TSF: I think that Eric Slick plays a big part in that as well, just in the rhythms of the album and how he plays.

BM: Yea, I absolutely think so, too. He’s such a dream to work with. Before I left for Russia, I had actually just written that one song “Jitterbug” and that was kind of the first song that was this new era. Because before that, they were generally slower, guitar-based songs. I guess, more a la the Grizzly Bear spectrum of things. I like pop songs, I like writing short songs. I’m really into short bursts of energy. And he kind of understood that I like that there’s a rhythmic element to it, like a tribal element to it, that I was definitely going for. And he just, being the person he is, he just can pick up on that immediately. We really hashed out these songs really quickly once I came back.

TSF: How did you come to know and start working with Eric?

BM: I met Eric at a basement show in South Philly in 2008 or something.

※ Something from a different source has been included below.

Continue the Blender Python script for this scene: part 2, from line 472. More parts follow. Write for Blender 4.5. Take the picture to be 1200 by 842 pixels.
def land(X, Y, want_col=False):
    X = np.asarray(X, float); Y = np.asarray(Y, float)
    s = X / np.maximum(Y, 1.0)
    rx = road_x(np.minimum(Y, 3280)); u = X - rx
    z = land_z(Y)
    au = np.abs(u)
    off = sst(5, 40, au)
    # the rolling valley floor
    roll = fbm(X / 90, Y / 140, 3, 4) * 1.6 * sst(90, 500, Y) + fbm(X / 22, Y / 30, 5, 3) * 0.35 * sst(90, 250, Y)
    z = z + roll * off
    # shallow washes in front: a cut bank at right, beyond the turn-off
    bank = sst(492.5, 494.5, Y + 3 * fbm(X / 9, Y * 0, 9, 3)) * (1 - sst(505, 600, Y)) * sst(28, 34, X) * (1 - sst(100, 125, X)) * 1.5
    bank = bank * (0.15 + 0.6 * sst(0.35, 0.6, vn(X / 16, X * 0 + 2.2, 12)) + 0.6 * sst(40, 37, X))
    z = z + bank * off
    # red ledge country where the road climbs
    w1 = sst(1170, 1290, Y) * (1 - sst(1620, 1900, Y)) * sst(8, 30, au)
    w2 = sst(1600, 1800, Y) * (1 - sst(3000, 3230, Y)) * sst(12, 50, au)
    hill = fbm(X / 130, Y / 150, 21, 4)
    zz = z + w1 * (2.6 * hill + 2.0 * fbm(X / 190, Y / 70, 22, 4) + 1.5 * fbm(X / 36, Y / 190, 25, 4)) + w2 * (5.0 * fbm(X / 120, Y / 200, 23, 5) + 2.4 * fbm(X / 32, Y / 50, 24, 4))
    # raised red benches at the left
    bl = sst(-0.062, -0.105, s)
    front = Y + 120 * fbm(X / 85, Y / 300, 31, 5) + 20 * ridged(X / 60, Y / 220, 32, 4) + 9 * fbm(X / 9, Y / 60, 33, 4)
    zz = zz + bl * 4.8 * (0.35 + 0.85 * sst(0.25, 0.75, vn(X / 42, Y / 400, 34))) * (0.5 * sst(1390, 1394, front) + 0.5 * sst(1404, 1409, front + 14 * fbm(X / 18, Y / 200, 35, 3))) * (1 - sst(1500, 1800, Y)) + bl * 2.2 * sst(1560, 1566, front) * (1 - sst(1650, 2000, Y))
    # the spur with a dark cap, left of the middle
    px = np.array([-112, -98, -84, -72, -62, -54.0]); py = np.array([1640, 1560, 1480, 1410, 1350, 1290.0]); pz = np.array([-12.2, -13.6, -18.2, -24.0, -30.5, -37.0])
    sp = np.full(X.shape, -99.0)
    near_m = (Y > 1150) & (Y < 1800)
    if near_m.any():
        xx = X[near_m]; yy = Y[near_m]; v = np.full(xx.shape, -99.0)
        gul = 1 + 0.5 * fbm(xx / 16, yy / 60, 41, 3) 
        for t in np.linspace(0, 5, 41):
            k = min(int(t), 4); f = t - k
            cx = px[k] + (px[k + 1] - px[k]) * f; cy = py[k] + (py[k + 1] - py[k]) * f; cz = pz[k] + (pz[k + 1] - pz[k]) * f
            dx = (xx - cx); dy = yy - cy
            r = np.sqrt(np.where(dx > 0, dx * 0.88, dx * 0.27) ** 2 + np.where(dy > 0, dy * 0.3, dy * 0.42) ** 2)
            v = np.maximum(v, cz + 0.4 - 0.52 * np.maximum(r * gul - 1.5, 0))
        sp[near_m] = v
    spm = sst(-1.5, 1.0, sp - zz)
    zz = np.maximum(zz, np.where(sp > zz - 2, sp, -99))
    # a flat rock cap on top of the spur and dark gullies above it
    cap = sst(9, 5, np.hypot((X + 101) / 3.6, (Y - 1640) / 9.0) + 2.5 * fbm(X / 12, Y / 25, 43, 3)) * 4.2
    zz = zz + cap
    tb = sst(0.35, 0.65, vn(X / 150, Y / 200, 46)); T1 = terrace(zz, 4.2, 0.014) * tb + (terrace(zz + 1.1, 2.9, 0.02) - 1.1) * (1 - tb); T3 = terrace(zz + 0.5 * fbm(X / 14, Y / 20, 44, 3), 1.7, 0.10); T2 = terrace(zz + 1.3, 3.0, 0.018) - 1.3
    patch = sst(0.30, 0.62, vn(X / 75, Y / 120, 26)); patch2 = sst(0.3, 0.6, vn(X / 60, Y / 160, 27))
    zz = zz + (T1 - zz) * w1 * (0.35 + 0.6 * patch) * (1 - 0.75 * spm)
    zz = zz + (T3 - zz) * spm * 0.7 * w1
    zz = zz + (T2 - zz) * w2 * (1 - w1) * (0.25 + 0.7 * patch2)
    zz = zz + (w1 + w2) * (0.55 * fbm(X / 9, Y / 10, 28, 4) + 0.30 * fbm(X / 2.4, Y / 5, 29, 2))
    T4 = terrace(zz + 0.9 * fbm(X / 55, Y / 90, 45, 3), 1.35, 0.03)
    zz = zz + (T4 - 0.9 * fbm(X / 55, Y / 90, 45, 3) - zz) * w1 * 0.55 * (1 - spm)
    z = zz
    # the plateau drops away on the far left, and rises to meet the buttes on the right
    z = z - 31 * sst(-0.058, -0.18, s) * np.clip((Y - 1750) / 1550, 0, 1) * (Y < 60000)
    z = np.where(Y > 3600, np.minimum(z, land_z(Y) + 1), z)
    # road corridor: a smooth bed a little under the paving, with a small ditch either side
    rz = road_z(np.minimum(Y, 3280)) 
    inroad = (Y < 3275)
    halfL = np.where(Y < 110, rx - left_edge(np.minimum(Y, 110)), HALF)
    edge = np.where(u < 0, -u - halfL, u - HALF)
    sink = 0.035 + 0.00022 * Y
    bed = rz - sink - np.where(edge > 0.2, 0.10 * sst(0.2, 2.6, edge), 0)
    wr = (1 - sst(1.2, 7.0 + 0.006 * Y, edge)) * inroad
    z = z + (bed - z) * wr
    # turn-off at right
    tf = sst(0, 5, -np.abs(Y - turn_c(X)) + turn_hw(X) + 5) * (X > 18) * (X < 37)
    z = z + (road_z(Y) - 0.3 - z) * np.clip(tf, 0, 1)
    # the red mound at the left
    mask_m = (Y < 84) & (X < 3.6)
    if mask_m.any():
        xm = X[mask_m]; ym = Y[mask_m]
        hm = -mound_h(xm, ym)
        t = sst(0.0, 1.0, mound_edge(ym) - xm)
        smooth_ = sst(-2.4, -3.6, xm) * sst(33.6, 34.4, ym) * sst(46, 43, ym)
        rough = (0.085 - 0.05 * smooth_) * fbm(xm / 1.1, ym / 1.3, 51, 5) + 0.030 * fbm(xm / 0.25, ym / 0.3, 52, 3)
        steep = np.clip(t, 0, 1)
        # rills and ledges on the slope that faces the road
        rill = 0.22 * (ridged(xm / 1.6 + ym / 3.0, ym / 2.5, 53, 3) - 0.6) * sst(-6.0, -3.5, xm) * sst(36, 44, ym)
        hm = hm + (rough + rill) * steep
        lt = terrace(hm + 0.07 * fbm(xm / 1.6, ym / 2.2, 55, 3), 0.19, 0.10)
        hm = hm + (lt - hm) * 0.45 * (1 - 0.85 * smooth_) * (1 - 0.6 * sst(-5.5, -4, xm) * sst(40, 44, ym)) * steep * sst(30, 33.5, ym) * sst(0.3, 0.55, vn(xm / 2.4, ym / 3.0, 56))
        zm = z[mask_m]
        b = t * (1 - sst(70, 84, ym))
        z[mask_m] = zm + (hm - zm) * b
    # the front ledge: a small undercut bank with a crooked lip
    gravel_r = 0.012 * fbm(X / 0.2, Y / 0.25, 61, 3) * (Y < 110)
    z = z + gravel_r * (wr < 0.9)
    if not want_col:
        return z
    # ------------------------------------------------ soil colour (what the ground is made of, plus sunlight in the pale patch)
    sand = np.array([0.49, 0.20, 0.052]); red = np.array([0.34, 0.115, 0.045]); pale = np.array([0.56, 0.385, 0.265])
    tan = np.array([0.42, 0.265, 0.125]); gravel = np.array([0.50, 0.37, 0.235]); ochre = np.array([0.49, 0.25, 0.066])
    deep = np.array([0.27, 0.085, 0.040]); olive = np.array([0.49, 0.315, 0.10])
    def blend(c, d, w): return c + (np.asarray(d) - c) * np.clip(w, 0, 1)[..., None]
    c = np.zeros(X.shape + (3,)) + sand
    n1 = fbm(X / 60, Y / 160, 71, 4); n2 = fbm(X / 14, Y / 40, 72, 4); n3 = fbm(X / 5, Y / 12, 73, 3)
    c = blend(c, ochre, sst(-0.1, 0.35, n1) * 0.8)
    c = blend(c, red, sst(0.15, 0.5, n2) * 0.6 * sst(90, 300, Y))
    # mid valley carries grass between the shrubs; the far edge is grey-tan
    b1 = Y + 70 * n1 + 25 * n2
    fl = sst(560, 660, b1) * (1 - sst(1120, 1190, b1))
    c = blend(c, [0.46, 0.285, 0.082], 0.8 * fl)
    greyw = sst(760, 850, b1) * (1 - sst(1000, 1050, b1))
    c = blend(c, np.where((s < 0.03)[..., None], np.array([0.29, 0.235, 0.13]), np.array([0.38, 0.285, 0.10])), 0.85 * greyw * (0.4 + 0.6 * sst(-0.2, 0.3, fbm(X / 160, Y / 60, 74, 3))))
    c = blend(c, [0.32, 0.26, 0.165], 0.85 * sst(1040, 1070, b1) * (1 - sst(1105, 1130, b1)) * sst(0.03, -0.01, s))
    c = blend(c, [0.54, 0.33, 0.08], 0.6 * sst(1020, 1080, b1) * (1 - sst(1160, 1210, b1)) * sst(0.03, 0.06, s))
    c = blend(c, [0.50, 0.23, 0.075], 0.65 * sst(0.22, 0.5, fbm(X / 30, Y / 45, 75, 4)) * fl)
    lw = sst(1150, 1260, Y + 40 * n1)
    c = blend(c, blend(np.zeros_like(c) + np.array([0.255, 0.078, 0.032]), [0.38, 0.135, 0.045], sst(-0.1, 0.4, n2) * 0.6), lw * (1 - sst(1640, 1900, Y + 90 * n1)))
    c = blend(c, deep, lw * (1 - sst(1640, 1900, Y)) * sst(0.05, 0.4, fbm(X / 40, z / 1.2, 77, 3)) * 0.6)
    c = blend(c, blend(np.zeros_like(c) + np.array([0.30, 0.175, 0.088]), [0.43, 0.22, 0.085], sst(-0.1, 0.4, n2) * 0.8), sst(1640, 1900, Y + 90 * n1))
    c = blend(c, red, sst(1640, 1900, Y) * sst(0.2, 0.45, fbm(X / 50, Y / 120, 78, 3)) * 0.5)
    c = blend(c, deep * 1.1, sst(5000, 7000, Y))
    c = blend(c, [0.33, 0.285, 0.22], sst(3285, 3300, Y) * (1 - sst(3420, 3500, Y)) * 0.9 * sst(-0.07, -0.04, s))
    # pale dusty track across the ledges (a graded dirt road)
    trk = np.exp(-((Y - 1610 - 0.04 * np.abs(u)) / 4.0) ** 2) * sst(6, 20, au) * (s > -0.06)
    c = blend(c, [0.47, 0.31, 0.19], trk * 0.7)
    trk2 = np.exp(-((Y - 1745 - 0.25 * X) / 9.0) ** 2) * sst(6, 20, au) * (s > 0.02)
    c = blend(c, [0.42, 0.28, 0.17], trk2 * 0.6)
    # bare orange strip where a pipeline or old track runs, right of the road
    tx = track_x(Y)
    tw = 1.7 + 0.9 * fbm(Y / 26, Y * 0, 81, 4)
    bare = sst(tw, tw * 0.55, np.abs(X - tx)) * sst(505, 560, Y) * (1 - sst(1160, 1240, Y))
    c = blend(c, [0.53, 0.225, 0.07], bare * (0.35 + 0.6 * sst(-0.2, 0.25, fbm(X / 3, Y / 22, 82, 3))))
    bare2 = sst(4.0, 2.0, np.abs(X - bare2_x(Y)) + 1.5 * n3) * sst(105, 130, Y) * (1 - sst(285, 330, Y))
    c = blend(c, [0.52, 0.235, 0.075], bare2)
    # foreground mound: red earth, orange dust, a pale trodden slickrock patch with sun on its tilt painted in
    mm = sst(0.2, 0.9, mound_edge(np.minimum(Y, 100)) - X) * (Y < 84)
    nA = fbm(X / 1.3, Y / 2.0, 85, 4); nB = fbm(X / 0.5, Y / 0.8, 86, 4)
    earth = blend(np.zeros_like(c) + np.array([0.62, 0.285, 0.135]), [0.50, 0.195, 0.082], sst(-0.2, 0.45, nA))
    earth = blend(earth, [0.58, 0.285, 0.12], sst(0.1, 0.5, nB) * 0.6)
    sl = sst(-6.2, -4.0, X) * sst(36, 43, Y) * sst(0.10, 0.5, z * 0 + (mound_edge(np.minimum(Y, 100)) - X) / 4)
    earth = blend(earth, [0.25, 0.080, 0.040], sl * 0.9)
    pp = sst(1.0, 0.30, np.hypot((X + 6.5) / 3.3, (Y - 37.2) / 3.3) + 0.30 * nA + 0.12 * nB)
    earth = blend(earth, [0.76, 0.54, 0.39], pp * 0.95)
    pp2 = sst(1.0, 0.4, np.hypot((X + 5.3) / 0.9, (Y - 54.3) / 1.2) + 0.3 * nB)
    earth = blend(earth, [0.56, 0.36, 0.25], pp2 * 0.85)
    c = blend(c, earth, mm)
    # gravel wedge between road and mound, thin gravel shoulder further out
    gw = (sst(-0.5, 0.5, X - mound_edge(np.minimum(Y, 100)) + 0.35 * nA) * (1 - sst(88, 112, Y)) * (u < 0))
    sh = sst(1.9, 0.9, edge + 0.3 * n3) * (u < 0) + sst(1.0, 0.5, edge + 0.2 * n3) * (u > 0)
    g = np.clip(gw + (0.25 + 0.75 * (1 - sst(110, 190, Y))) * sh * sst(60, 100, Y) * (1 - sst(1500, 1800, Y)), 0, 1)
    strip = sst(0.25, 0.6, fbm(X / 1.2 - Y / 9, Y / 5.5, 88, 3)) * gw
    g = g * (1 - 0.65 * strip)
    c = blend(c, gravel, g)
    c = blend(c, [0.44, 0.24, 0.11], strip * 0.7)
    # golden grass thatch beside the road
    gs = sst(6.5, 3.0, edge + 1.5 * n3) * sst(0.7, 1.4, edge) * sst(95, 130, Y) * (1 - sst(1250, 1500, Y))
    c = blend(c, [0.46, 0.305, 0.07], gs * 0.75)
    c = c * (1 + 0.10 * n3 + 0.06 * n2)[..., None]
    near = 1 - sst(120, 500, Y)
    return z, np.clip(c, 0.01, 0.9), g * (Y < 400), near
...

It was the first Norwegian Arms show ever, but he was not in Norwegian Arms. He was actually at that time playing in Dragonzord, which was the precursor to what is now DRGN KING. And I had a bag of gummy bears—I think he has a different version of this, but what I remember from that night is that I had a bag of gummy bears and that he was playing drums and I was a little bit inebriated so I put a gummy bear on the far side of his ride symbol and kind of motioned to him to hit it and launch it into his mouth. And it didn’t work, but we kind of hit it off after that.

TSF: How did you come to go by the pseudonym of Keith Birthday?

BM: Well, at the time, when I started the project, I was actually a teacher. I taught PSL night classes up in the Northeast and I also taught Saturday and Sunday German language classes. So, at that point, I was already starting to write, like, little poetic elements, short story snippets, on a blog and the reason why that branched over was cause I wasn’t necessarily too keen on these students of mine Googling my name and finding this stuff.

I guess, I also just like the idea of pseudonyms. I like the idea of playing with identity a little bit, to kind of like re-purpose yourself through another name. The name came about because the Fishtown house I was living in had one of those popcorn ceilings. And one night I was wondering, like, “who’s job is it to do that and how do you apply it” and I, for some reason, I was just like “his name’s Keith Birthday.” And it just stuck from there.